Saturday, December 7, 2013

COGS, SPOOLS AND 1/2" TAPE #3 - HUNTED CITY VHS REVIEW


Welcome back to the world of long, lost VHS tapes.  For this third installment, let’s travel to Greece and check out Stelvio Massi’s 1979 poliziesco HUNTED CITY starring Maurizio Merli.

A recent rash of murders involving highly respected and influential people have been afflicting Milan.  Working at the European Anticrime Organization in France, commissario Paolo Ferro (Maurizio Merli) is transferred back to Milan to help sort out the escalating problem.  Upon his arrival, a businessman is violently gunned down by a group of masked men and, in a highly contrived scene, Ferro just happens to be in the vicinity and gives chase.  A brief but appreciated car chase follows, which ends in a spectacular explosion as the car careens into another.  Milan is about to explode and, with the help of his partner Arrigo (Nando Marineo) and an expedient local underworld figure (Francesco Rabal), Ferro has come to the conclusion that all these murders must be part of some “Murder Incorporated”, which involves the unctuous and very powerful Don Raffaele Acampora (Mario Merola).

Similar in tone and feel to much of Umberto Lenzi’s best poliziescos, the main narrative involving the mysterious “Murder Incorporated” almost seems like an afterthought as Ferro and his partner Arrigo wind their way through all of the film’s numerous sub-plots; Ferro disrupts a “secret meeting” between the warring factions of the Sicilian and French underworld; his nephew is selling drugs that leads to the inevitable conclusion as they face off with their guns drawn; and, in another highly contrived scene, a robbery prevents Ferro from enjoying his mid-afternoon coffee as he gives chase once again.

At 103 minutes, Stelvio Massi’s effort is a little more reliant on dialogue than your usual Merli outing, but the film still features enough bursts of gunplay and motor vehicle mayhem that should please most crime film enthusiasts. Pier Luigi Santi’s effective and well-balanced photography is one of the film’s stronger points with nice location shooting and some frenzied compositions during the action scenes.  Unfortunately, the film is a little episodic and fat through the middle that slows considerably whenever Merli or Merola aren’t on screen.  As usual Merli plays the one-dimensional, no-nonsense cop you’ve come to expect with relative ease, his character is virtually indistinguishable from any other commissario he’s essayed in similar films.  Merola’s role as Don Acampora is considerably smaller than first anticipated, which is a shame as more interaction between he and Merli would have been welcome.  Aside from Rabal’s comatose presence as the helpful Don Alfonso, the rest of the cast is comprised of mostly unknown bit players.  Massi, Merli and Rabal would collaborate on The REBEL (1980) the following year.

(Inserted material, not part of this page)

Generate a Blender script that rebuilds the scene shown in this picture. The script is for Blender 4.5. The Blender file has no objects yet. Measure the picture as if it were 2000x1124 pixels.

Be forewarned, the English dubbing on this particular production is rather wretched which, even for those that are quite accepting of this common practice in Italy, seriously lowers the overall quality of the entire production.  The same dubbing team also collaborated on both Michele Massimo Tarantini’s A MAN CALLED MAGNUM (1977) and Gianni Siragusa’s 4 BILLION IN 4 MINUTES (1978) as well as most Eurociné productions.

Originally released in Italy as Sbirro, la Tua Legge è Lenta… La Mia… No!, HUNTED CITY was available on VHS in Greece courtesy of LEV and, like most Greek videotapes, it was in English with Greek subtitles.  Along with fellow Greek VHS companies Key Video and Sunrise, LEV’s tapes were some of the better-looking tapes to come out of Greece, which tracked properly most of the time and the Greek subtitles were not big and obtrusive.  Hunted City also turned up in Japan on Shochiku Video in English with Japanese subtitles.